Le Gouvernement (actuel mais aussi ses prédécesseurs) continue de marginaliser l’enseignement des langues régionales en dépit des dispositions constitutionnelles et législatives.

En vertu de l’article L 312-10 du Code de l’Education « Les langues et cultures régionales appartenant au patrimoine de la France, leur enseignement est favorisé prioritairement dans les régions où elles sont en usage ». L’Education nationale a ainsi une obligation d’accorder une priorité à l’enseignement des langues régionales. 

Ces principes ne sont pas mis en œuvre :

      -    Les textes conservent à l’administration un pouvoir discrétionnaire quant aux   modalités de mise en œuvre de l’enseignement de et en langues régionales : cet enseignement n’est pas un droit pour les parents et les élèves mais une faculté dont la mise en œuvre est laissée à l’appréciation de l’administration. 

-       Elle n’assure pas de manière suffisante la formation des enseignants qui pourront enseigner dans les langues régionales et minoritaire. Il existe un manque criant d’enseignants formés à cette tâche.

-       Elle ne créé pas en quantité suffisante les postes destinés à l’enseignement dans ces langues.
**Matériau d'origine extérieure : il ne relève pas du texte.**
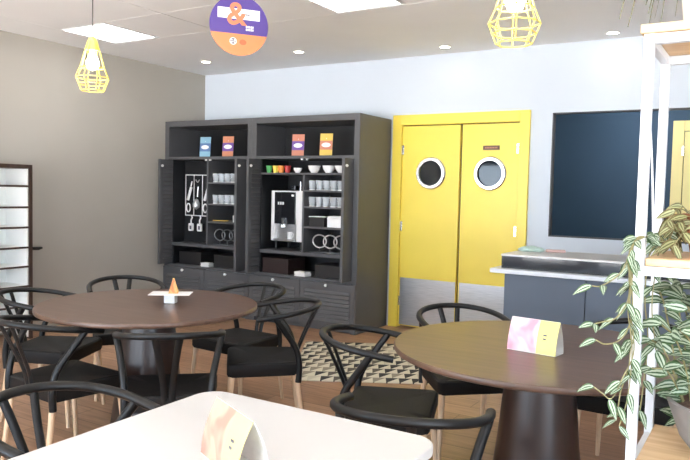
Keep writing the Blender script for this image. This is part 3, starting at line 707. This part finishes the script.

-       Les conditions d’enseignement de et dans ces langues sont souvent déficientes, par exemple du fait du regroupement dans une même classe d’élèves de niveau linguistique très différents et avec des effectifs alourdis par classe.

-       Il n’existe pas de vision globale en ce qui concerne la promotion des langues régionales ou minoritaire ; des programmes flous et des objectifs vagues caractérisent les conventions signées avec les collectivités territoriales concernées, qui le plus souvent ne sont pas correctement appliquées.

-       L’administration continue de s’opposer au développement de l’enseignement en immersion dans la langue régionale

-       La réforme du baccalauréat va encore marginaliser davantage les langues régionales en rendant plus difficile l’accès à ces enseignements. Pour bénéficier de ces derniers, il faudra le plus souvent choisir la spécialité « langues, littératures et cultures étrangères et régionales ». Mais dans la pratique,  peu d’établissements offriront cette spécialité. La langue régionale sera souvent en concurrence avec l’anglais.  

-       L’enseignement de l’histoire et de la culture régionale est relégué dans des options marginalisées, avec des coefficients de moins en moins attractifs.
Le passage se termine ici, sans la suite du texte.